In September, exactly seven years after the 9/11 attacks, Evola-Smidt held a reception and dinner at the United Nations to announce the creation of the Art of Peace Charitable Trust, which, according to a pamphlet distributed at the event, will seek to combat "the proliferation of small firearms, light artillery and other weapons of war." A score of cities have reportedly expressed interest in the trust, including Jerusalem; Sarajevo, Bosnia-Herzegovina; and Johannesburg, South Africa.
But first, the hard part: wrangling the raw materials for the angels, which she says will include everything from melted small arms to decommissioned missile casings.
"Weapon-destruction programs are not often publicized by the governments that fund them," says Mark Marge, the UN liaison at International Action Network on Small Arms, which has been working to help Evola-Smidt secure weapons. "I think what makes Lin's project more powerful than a regular gun-removal program is the symbolism involved."

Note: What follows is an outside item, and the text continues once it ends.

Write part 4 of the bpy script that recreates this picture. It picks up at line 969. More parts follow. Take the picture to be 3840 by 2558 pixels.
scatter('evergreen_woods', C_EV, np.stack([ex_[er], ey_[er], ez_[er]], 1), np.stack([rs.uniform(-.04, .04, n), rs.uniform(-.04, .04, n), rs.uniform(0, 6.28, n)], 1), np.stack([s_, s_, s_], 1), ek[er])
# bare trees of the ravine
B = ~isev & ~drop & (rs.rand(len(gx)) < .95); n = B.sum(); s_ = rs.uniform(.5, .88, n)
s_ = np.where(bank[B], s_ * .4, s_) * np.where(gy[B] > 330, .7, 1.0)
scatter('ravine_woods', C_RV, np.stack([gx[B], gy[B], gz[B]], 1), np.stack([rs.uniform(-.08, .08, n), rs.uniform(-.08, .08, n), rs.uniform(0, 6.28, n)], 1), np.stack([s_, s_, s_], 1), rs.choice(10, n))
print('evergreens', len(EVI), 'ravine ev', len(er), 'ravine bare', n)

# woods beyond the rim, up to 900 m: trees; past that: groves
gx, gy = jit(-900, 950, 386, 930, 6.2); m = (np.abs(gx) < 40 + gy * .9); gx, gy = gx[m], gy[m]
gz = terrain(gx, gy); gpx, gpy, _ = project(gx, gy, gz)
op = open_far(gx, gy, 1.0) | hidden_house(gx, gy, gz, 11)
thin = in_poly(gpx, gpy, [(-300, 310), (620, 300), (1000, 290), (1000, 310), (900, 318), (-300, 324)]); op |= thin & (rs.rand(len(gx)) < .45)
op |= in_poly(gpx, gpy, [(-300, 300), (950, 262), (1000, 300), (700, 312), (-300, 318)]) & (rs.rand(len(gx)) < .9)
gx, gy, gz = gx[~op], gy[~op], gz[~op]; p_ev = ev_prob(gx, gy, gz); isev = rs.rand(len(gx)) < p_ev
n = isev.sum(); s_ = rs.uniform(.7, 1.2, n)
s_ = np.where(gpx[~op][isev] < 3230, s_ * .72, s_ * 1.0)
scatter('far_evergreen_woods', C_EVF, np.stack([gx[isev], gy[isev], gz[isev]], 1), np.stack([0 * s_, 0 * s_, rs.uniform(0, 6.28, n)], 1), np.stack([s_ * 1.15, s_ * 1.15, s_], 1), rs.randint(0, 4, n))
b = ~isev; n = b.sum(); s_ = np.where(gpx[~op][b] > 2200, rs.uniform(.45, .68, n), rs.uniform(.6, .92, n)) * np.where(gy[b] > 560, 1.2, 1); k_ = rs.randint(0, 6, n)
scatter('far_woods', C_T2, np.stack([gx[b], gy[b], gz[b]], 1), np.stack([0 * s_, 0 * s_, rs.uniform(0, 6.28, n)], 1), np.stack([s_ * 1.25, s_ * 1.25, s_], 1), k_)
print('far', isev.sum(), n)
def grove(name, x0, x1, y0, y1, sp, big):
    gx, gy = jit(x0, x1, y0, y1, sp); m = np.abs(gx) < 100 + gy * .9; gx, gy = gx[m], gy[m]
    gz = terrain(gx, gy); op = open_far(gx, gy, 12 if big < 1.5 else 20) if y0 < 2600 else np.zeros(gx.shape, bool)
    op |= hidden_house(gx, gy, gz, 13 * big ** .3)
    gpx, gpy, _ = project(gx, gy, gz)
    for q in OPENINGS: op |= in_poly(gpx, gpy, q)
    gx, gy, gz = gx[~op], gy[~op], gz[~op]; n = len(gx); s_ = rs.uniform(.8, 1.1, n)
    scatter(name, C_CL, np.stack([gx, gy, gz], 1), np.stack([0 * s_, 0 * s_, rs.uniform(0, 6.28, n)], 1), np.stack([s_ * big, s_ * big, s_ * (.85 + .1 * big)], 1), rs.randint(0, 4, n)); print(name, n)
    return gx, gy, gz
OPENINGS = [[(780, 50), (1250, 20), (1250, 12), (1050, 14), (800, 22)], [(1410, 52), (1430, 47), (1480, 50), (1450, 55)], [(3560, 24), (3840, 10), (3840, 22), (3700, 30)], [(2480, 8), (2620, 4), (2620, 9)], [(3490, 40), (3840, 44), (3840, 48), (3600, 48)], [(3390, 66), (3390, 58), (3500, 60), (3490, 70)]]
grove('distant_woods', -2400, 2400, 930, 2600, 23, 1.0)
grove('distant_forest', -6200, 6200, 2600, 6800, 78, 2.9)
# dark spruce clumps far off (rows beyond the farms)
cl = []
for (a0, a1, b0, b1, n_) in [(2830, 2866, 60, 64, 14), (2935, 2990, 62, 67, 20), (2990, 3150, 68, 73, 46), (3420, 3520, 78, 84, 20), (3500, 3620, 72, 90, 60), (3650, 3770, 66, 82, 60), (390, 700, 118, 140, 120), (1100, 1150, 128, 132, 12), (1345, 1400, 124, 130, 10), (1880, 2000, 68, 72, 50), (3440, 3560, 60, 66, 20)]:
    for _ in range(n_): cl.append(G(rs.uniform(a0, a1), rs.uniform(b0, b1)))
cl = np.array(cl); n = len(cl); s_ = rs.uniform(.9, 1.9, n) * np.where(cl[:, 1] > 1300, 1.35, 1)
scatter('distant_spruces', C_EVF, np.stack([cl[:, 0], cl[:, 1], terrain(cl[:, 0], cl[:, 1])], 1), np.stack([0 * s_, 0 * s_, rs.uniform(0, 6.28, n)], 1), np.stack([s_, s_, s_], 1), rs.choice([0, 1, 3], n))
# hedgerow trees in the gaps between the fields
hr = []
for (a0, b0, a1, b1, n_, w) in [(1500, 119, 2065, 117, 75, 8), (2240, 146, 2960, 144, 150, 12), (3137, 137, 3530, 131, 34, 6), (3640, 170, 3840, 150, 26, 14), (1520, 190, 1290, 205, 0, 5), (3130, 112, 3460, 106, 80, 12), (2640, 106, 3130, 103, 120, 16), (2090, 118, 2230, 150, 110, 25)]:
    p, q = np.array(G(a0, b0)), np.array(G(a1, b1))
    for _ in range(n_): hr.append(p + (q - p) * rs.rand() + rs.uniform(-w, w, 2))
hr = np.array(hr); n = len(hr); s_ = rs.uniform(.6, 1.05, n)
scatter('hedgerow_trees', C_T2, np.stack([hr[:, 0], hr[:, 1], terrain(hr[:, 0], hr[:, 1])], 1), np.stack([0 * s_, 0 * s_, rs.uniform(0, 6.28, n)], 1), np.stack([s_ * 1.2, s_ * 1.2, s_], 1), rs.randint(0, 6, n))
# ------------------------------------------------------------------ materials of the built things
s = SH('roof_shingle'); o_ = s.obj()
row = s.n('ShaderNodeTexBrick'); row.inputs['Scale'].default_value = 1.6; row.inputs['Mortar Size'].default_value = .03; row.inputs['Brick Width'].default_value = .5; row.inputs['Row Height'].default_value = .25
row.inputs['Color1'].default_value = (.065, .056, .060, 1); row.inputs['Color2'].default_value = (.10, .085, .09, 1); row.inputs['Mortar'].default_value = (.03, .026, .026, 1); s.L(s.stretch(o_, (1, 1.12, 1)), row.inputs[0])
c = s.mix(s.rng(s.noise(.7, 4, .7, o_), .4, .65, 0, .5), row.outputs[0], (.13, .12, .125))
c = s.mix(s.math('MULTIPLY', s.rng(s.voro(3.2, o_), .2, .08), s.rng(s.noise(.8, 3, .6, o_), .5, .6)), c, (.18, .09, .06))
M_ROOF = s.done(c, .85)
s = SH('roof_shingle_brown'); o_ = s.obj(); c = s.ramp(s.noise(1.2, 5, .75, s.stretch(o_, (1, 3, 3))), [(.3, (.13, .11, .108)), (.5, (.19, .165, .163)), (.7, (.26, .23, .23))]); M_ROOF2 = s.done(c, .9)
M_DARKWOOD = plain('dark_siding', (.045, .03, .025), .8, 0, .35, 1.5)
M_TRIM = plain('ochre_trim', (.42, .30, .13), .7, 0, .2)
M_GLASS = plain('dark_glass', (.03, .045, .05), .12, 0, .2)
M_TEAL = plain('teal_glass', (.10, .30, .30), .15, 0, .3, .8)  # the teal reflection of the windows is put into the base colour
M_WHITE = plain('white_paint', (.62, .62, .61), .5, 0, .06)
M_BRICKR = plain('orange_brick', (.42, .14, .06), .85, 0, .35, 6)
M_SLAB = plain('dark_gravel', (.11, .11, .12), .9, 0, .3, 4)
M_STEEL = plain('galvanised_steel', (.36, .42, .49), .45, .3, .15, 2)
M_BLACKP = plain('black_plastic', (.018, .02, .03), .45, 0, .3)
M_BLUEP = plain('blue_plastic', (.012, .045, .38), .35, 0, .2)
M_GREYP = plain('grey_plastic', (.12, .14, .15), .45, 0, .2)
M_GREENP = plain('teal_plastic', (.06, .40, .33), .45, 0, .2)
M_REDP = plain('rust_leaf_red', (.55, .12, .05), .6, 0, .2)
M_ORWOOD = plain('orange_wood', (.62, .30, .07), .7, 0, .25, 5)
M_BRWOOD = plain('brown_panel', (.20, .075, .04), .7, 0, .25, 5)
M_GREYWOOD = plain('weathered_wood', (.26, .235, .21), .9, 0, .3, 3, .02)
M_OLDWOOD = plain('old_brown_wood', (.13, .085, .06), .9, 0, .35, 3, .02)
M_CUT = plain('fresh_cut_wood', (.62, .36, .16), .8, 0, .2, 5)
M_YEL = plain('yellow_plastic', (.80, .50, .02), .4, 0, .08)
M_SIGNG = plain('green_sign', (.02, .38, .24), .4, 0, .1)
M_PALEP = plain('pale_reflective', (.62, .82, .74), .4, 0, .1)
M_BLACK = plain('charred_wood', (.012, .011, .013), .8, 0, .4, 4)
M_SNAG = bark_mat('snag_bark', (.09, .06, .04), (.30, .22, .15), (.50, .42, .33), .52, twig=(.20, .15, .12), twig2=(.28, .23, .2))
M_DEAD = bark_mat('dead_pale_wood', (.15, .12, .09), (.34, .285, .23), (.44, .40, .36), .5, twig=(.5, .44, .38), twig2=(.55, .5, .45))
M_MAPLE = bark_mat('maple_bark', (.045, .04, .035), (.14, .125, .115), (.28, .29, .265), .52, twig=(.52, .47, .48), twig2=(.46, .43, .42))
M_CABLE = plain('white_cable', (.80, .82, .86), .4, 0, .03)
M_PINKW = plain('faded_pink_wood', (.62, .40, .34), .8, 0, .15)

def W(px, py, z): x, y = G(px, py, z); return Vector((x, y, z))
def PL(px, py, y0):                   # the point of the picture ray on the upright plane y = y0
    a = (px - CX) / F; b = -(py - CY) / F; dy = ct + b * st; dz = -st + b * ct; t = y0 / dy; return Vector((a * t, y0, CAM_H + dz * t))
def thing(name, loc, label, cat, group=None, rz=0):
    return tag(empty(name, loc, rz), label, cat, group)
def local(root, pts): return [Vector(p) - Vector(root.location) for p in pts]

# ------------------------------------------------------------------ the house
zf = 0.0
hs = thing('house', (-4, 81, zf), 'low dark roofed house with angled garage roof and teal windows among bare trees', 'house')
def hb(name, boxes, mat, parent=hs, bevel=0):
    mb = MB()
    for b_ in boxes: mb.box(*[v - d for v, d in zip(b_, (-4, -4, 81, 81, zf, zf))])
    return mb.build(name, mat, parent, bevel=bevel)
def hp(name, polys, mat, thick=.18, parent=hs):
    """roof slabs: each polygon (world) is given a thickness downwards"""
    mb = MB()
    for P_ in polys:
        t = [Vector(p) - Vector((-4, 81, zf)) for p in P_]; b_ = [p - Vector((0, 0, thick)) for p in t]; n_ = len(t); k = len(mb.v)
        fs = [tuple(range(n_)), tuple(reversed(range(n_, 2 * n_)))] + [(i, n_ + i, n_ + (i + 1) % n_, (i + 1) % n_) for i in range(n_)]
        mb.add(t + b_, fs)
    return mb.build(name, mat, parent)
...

Evola-Smidt says wants the angels to go to areas where a peace process is already under way. "I think of each spot as an acupuncture point on the globe," she says.
The first angel built under the auspices of the trust will measure 30 feet high and is scheduled to be installed here in New York within the next four years. "To me," Evola-Smidt says of the sculpture, "it will be my husband in there. It's extremely personal. The project was personal before, but now there's no space in between."